--- Start Supplied material ---

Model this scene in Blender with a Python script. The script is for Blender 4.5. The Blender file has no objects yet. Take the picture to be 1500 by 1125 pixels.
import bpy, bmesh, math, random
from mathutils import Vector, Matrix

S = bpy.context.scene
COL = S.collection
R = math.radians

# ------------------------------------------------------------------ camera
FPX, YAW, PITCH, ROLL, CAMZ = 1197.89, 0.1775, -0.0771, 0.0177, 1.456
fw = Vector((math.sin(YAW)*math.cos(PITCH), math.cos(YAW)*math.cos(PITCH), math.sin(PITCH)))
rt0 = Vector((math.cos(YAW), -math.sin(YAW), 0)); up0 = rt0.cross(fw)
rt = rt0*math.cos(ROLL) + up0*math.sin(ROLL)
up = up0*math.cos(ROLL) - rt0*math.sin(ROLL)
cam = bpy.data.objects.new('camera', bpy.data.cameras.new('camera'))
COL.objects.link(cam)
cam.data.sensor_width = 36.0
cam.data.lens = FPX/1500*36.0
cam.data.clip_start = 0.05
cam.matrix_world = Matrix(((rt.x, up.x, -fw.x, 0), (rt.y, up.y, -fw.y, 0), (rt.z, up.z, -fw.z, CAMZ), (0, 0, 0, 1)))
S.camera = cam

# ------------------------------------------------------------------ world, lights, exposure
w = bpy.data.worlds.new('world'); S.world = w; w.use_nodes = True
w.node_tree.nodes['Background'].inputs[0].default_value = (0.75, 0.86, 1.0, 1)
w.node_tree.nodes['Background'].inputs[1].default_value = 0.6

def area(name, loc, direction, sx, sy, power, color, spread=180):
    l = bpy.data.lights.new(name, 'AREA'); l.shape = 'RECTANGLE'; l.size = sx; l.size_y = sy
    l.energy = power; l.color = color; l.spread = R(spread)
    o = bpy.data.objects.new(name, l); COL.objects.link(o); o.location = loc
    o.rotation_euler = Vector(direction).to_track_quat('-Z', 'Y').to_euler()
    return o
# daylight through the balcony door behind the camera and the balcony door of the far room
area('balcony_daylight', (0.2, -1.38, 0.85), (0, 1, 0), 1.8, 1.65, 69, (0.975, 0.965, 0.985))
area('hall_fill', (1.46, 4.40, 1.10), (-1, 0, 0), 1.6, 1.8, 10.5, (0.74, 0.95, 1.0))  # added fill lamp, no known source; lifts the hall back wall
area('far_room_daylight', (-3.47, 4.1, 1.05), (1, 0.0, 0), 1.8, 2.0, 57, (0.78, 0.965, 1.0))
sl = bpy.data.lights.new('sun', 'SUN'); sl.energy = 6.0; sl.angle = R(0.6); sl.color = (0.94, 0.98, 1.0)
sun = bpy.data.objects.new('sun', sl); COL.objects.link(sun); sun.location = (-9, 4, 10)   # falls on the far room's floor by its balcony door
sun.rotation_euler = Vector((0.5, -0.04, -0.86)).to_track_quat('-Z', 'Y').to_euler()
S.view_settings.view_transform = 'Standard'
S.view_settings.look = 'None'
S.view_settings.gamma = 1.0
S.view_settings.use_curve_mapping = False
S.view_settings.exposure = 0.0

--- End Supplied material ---

- **Given request**: Set down the lines above as they stand, starting with the first line and ending with the line that contains "R = math.radians".

- **Task output**:
Model this scene in Blender with a Python script. The script is for Blender 4.5. The Blender file has no objects yet. Take the picture to be 1500 by 1125 pixels.
import bpy, bmesh, math, random
from mathutils import Vector, Matrix

S = bpy.context.scene
COL = S.collection
R = math.radians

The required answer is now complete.